Interview: Tekna CEO Luc Dionne’s $1bn battery plan

BY BEN COOK:

  • Tekna and LG Chem have linked up to improve lithium-ion batteries
  • Better lithium-ion batteries could mean more storage on national grids
  • Tekna CEO claims to have ‘perfected’ the necessary technology

How can more energy storage capacity be connected to national power grids?

Tekna Plasma Systems CEO Luc Dionne has a plan.

His company recently signed a multi-year joint development agreement with LG Chem aimed at improving the storage capacity and cycle stability of lithium-ion batteries while generating $1bn of income in the process.

Tekna and LG say that, by improving batteries’ performance, their adoption will be accelerated, particularly for energy storage connected to power grids.

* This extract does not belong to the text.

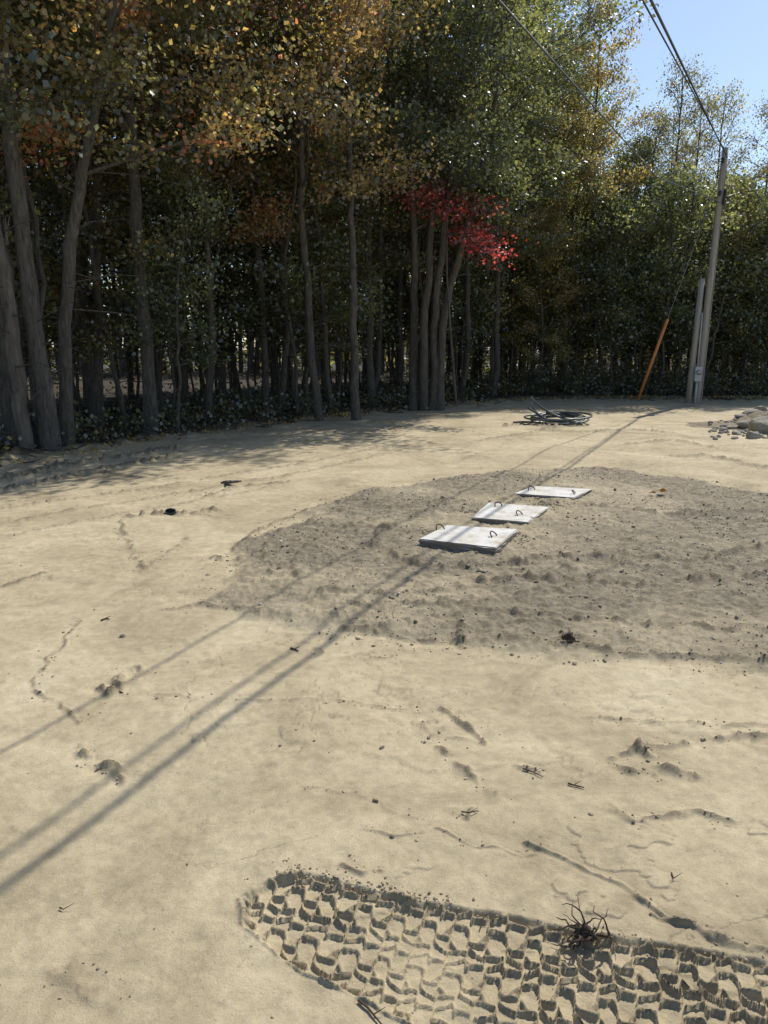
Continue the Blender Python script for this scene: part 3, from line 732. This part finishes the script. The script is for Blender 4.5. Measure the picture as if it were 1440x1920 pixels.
ROOT=simple("root",(.03,.02,.014),(.09,.06,.04),scale=20,rough=.95)
def roots(nm,px,py,n,L,r,seed,up=.5,core=.03,curl=.36,grav=0):
    rng=np.random.default_rng(seed);acc=Acc()
    for q in range(n):
        a=rng.uniform(0,6.28);l=L*rng.uniform(.35,1.15);d=np.array([math.cos(a),math.sin(a),rng.uniform(0,up)])
        P=[np.array([rng.normal(0,core*.5),rng.normal(0,core*.5),core*.5])]
        for k in range(9):
            d=d+rng.normal(0,curl,3)*np.array([1,1,.6])-[0,0,grav];d/=np.linalg.norm(d);P.append(P[-1]+d*l/9)
            P[-1][2]=max(P[-1][2],.003)
        v,f=tube(P,np.linspace(r,r*.2,10)*rng.uniform(.5,1.2),5);acc.add(v,f,0)
    for k in range(3):
        a=tube([[-core*1.3,k*.005-.005,core*.5],[0,.004*k,core*(.5+.3*k)],[core*1.2,-.006*k,core*.4]],[core*.2,core*.5,core*.2],7,cap=True,jit=.15,rng=rng);acc.add(a[0],a[1],0)
    x,y=gp(px,py);add_obj(nm,acc.mesh(nm,[ROOT]),(x,y,gz(x,y)+.004))
roots("root_tuft",1098,1762,26,.13,.0042,4,1.1,.024,.5,.14)
roots("grass_tuft",1065,1215,130,.07,.0016,5,1.8,.028,.25,.08)
def twig(pts,r=.003,nm="twig"):
    acc=Acc();P=[];b=gp(*pts[0])
    for p in pts:
        x,y=gp(*p);P.append([x-b[0],y-b[1],gz(x,y)+.006])
    v,f=tube(P,np.linspace(r,r*.5,len(P)),5);acc.add(v,f,0)
    k=P[len(P)//2];v,f=tube([k,[k[0]+.03,k[1]+.01,k[2]+.012]],[r*.6,r*.2],4);acc.add(v,f,0)
    add_obj(nm,acc.mesh(nm,[ROOT]),(b[0],b[1],0))
for pts,r in [([(672,1872),(690,1888),(700,1900),(718,1922)],.004),([(900,1735),(908,1720),(905,1710)],.002),([(1065,1475),(1075,1478),(1095,1482)],.004),([(980,1448),(1000,1454),(1018,1463)],.003),
    ([(545,1218),(552,1220),(560,1224)],.006),([(190,1168),(198,1165),(206,1166)],.006),([(180,885),(192,880),(205,880),(195,893)],.008),([(112,1700),(118,1704)],.003),([(1258,1645),(1262,1655)],.003),([(230,1300),(205,1290),(180,1292)],.004),([(865,1530),(880,1535),(895,1528)],.003),([(950,970),(965,975)],.004)]:
    twig(pts,r)
YL=simple("dry_leaf",(.45,.30,.10),(.55,.38,.15),scale=20,rough=.7)
x,y=gp(1238,938)
acc=Acc();rng=np.random.default_rng(6)
for q in range(5):
    p=np.array([rng.normal(0,.04),rng.normal(0,.04),.015+q*.008]);s_=.05
    acc.add(p+np.array([[-s_,0,0],[0,s_*.6,.02],[s_,0,.01],[0,-s_*.6,.03]]),[[0,1,2,3]],0)
add_obj("fallen_leaf",acc.mesh("fallen_leaf",[YL]),(x,y,gz(x,y)))
# ---------------------------------------------------------------- light / world / camera
AZ=math.radians(36);EL=math.radians(48)
sun=bpy.data.lights.new("sun","SUN");sun.energy=5.0;sun.angle=math.radians(.5);sun.color=(1,.95,.86)
so=bpy.data.objects.new("sun",sun);scene.collection.objects.link(so)
dirv=Vector((math.sin(AZ)*math.cos(EL),math.cos(AZ)*math.cos(EL),math.sin(EL)))
so.rotation_euler=dirv.to_track_quat('Z','Y').to_euler()
w=bpy.data.worlds.new("World");scene.world=w;w.use_nodes=True
nt=w.node_tree;bg=nt.nodes["Background"];sk=nt.nodes.new("ShaderNodeTexSky")
sk.sky_type='NISHITA';sk.sun_disc=False;sk.sun_elevation=EL;sk.sun_rotation=AZ
sk.dust_density=.5;sk.ozone_density=2.0;sk.air_density=1.0
nt.links.new(sk.outputs[0],bg.inputs[0]);bg.inputs[1].default_value=.14
cam=bpy.data.cameras.new("camera");co=bpy.data.objects.new("camera",cam);scene.collection.objects.link(co)
co.location=(0,0,EYE);co.rotation_euler=(math.pi/2-PITCH,0,0)
cam.sensor_fit='VERTICAL';cam.angle=2*math.atan(960/F);cam.clip_end=2000;cam.clip_start=.05
scene.camera=co
scene.view_settings.view_transform='Standard';scene.view_settings.look='None';scene.view_settings.exposure=0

So confident are the two firms in the effectiveness of their technology that in an exclusive interview with Energy Storage Report, Tekna CEO Luc Dionne says: “We expect to grow $1 billion in revenue from energy storage materials.”

Perfected technology

Both companies will contribute patented technology to the project. This will combine Tekna’s expertise in plasma tech and LG Chem’s extensive knowledge of advanced materials to develop new materials for batteries.

Dionne says the pair decided to team up because they have had a “common interest” in developing and industrialising lithium-ion batteries, and have worked together for a number of years.

“We have developed a lot of trust,” he says. Dionne declines to go into detail about how the partners will use their technology to improve lithium-Ion batteries for reasons of confidentiality, but claims that both companies have a “strong portfolio of intellectual property” to contribute.

Dionne’s assured air is due to what he sees as Tekna’s position as a pioneer in the area of advanced materials.

“Tekna is a leader in the field of advanced materials since the early 1990s when we developed and patented our inductively coupled plasma (ICP) torch along with an extensive portfolio of nano-size materials such as silicon, cobalt, nickel, copper and boron nitride nano tubes (BNNT),” he says.

“We have perfected this technology and designed it to produce among the world’s smallest cost competitive materials at industrial scale.”

Nano gets big

Dionne acknowledges that, for a number of years, advances in lithium-ion batteries have been relatively slow and the demand for nano-structured material was limited. A nano-structure is a structure of intermediate size between microscopic and molecular structures.

But the environment has now changed, according to Dionne, due to the increased uptake in electric vehicles and the “proliferation of mobile electronics [that] has caused the industry to accelerate the development of materials with the aim of increasing the performance of lithium-ion batteries”.

Tekna is now working with its customers to develop lithium-ion batteries that are smaller, lighter, and are expected to deliver up to 60% more power than those produced with traditional materials, says Dionne: “We have ongoing development efforts with a number of partners here in Canada and abroad.”

Dionne says nano-materials “open performance possibilities” that could not otherwise be achieved with traditional, larger-size, materials.

He says that the secret of the performance of nano-materials produced by Tekna lies in the fact that the company’s plasma technology allows it to produce industrial-scale volumes of such materials smaller than 100nm [nanometres] with “never seen before purity grades”.

Silicon secrets

Demand for silicon nano materials will soar in the coming years, predicts Dionne, who expects it to surpass 300,000 metric tonnes by 2030. Crucial to this dramatic growth will be the conversion of silane gases into nano silicon.

“Tekna has specifically developed a process using silane to generate industrial scale high purity silicon nano-materials,” he says. It is this process that Dionne anticipates will drive revenue to the $1bn mark.

While what Dionne describes as the electric vehicle “craze” will drive major growth in energy storage in the coming year, he also expects a significant increase in energy storage systems connected to sources of renewables.

“This will require power management solutions to optimise energy cost and manage risk in the distribution networks,” Dionne says. “Energy storage as a service could also emerge as a result of this trend as well as a solution to peak consumption surcharges – cutting-edge tier services in software development, machine learning, algorithms will also emerge”.

If Tekna and LG Chem’s plan comes to fruition, it could help put them at the forefront of the lithium-ion-powered energy storage revolution.